Stated exercise: Set down all of the data exactly as it appears.
+ + +
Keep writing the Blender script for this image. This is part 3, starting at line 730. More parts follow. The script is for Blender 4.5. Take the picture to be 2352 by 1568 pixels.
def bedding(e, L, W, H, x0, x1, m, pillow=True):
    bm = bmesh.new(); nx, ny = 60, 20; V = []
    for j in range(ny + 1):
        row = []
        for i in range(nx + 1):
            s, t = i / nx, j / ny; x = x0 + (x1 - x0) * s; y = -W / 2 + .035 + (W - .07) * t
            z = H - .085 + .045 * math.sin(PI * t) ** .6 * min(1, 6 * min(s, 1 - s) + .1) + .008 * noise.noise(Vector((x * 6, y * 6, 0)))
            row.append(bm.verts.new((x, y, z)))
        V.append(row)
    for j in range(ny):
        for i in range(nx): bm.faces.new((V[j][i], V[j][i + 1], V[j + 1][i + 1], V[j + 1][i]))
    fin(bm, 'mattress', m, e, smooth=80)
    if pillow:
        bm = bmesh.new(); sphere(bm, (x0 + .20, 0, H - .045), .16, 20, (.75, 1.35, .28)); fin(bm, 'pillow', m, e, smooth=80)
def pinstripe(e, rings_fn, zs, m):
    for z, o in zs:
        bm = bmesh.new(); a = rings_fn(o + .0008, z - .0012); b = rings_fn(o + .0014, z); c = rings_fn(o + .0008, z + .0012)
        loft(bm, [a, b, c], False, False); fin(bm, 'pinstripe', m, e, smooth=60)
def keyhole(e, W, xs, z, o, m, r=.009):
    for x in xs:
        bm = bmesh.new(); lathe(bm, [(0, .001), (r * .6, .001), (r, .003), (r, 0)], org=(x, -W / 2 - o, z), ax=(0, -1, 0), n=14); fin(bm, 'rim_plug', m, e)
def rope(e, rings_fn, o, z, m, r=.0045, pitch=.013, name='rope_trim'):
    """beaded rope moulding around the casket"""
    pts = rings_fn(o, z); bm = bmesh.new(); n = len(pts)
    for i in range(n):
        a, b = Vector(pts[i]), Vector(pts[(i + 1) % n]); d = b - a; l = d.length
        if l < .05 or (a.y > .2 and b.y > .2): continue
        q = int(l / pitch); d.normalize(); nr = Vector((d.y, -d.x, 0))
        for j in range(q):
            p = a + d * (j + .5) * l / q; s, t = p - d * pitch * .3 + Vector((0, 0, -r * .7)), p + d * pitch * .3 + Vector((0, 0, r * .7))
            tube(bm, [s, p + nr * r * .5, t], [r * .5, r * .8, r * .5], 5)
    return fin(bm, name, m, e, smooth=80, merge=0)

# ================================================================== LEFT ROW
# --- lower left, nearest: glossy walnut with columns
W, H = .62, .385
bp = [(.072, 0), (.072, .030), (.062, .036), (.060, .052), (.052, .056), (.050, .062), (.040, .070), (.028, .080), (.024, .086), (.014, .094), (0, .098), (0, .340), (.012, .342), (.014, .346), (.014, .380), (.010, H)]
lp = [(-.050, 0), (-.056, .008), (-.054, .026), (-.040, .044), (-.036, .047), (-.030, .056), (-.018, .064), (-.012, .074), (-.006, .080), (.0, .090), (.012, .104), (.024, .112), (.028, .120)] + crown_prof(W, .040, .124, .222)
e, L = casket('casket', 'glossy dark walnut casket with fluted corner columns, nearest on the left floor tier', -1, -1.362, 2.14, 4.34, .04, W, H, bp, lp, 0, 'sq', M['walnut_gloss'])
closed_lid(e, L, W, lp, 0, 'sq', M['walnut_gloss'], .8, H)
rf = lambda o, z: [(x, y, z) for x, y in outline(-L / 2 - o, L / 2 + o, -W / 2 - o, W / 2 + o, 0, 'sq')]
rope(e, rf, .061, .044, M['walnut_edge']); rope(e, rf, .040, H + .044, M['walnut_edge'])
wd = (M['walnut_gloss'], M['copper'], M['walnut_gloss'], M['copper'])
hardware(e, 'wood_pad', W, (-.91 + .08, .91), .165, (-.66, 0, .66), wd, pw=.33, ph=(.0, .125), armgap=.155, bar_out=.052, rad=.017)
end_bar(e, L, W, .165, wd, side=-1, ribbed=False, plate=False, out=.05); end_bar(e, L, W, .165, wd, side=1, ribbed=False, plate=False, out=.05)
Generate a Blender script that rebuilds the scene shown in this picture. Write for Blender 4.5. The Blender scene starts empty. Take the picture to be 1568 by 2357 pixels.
+ + +
Written response:
Keep writing the Blender script for this image. This is part 3, starting at line 730. More parts follow. The script is for Blender 4.5. Take the picture to be 2352 by 1568 pixels.
def bedding(e, L, W, H, x0, x1, m, pillow=True):
    bm = bmesh.new(); nx, ny = 60, 20; V = []
    for j in range(ny + 1):
        row = []
        for i in range(nx + 1):
            s, t = i / nx, j / ny; x = x0 + (x1 - x0) * s; y = -W / 2 + .035 + (W - .07) * t
            z = H - .085 + .045 * math.sin(PI * t) ** .6 * min(1, 6 * min(s, 1 - s) + .1) + .008 * noise.noise(Vector((x * 6, y * 6, 0)))
            row.append(bm.verts.new((x, y, z)))
        V.append(row)
    for j in range(ny):
        for i in range(nx): bm.faces.new((V[j][i], V[j][i + 1], V[j + 1][i + 1], V[j + 1][i]))
    fin(bm, 'mattress', m, e, smooth=80)
    if pillow:
        bm = bmesh.new(); sphere(bm, (x0 + .20, 0, H - .045), .16, 20, (.75, 1.35, .28)); fin(bm, 'pillow', m, e, smooth=80)
def pinstripe(e, rings_fn, zs, m):
    for z, o in zs:
        bm = bmesh.new(); a = rings_fn(o + .0008, z - .0012); b = rings_fn(o + .0014, z); c = rings_fn(o + .0008, z + .0012)
        loft(bm, [a, b, c], False, False); fin(bm, 'pinstripe', m, e, smooth=60)
def keyhole(e, W, xs, z, o, m, r=.009):
    for x in xs:
        bm = bmesh.new(); lathe(bm, [(0, .001), (r * .6, .001), (r, .003), (r, 0)], org=(x, -W / 2 - o, z), ax=(0, -1, 0), n=14); fin(bm, 'rim_plug', m, e)
def rope(e, rings_fn, o, z, m, r=.0045, pitch=.013, name='rope_trim'):
    """beaded rope moulding around the casket"""
    pts = rings_fn(o, z); bm = bmesh.new(); n = len(pts)
    for i in range(n):
        a, b = Vector(pts[i]), Vector(pts[(i + 1) % n]); d = b - a; l = d.length
        if l < .05 or (a.y > .2 and b.y > .2): continue
        q = int(l / pitch); d.normalize(); nr = Vector((d.y, -d.x, 0))
        for j in range(q):
            p = a + d * (j + .5) * l / q; s, t = p - d * pitch * .3 + Vector((0, 0, -r * .7)), p + d * pitch * .3 + Vector((0, 0, r * .7))
            tube(bm, [s, p + nr * r * .5, t], [r * .5, r * .8, r * .5], 5)
    return fin(bm, name, m, e, smooth=80, merge=0)

# ================================================================== LEFT ROW
# --- lower left, nearest: glossy walnut with columns
W, H = .62, .385
bp = [(.072, 0), (.072, .030), (.062, .036), (.060, .052), (.052, .056), (.050, .062), (.040, .070), (.028, .080), (.024, .086), (.014, .094), (0, .098), (0, .340), (.012, .342), (.014, .346), (.014, .380), (.010, H)]
lp = [(-.050, 0), (-.056, .008), (-.054, .026), (-.040, .044), (-.036, .047), (-.030, .056), (-.018, .064), (-.012, .074), (-.006, .080), (.0, .090), (.012, .104), (.024, .112), (.028, .120)] + crown_prof(W, .040, .124, .222)
e, L = casket('casket', 'glossy dark walnut casket with fluted corner columns, nearest on the left floor tier', -1, -1.362, 2.14, 4.34, .04, W, H, bp, lp, 0, 'sq', M['walnut_gloss'])
closed_lid(e, L, W, lp, 0, 'sq', M['walnut_gloss'], .8, H)
rf = lambda o, z: [(x, y, z) for x, y in outline(-L / 2 - o, L / 2 + o, -W / 2 - o, W / 2 + o, 0, 'sq')]
rope(e, rf, .061, .044, M['walnut_edge']); rope(e, rf, .040, H + .044, M['walnut_edge'])
wd = (M['walnut_gloss'], M['copper'], M['walnut_gloss'], M['copper'])
hardware(e, 'wood_pad', W, (-.91 + .08, .91), .165, (-.66, 0, .66), wd, pw=.33, ph=(.0, .125), armgap=.155, bar_out=.052, rad=.017)
end_bar(e, L, W, .165, wd, side=-1, ribbed=False, plate=False, out=.05); end_bar(e, L, W, .165, wd, side=1, ribbed=False, plate=False, out=.05)
Generate a Blender script that rebuilds the scene shown in this picture. Write for Blender 4.5. The Blender scene starts empty. Take the picture to be 1568 by 2357 pixels.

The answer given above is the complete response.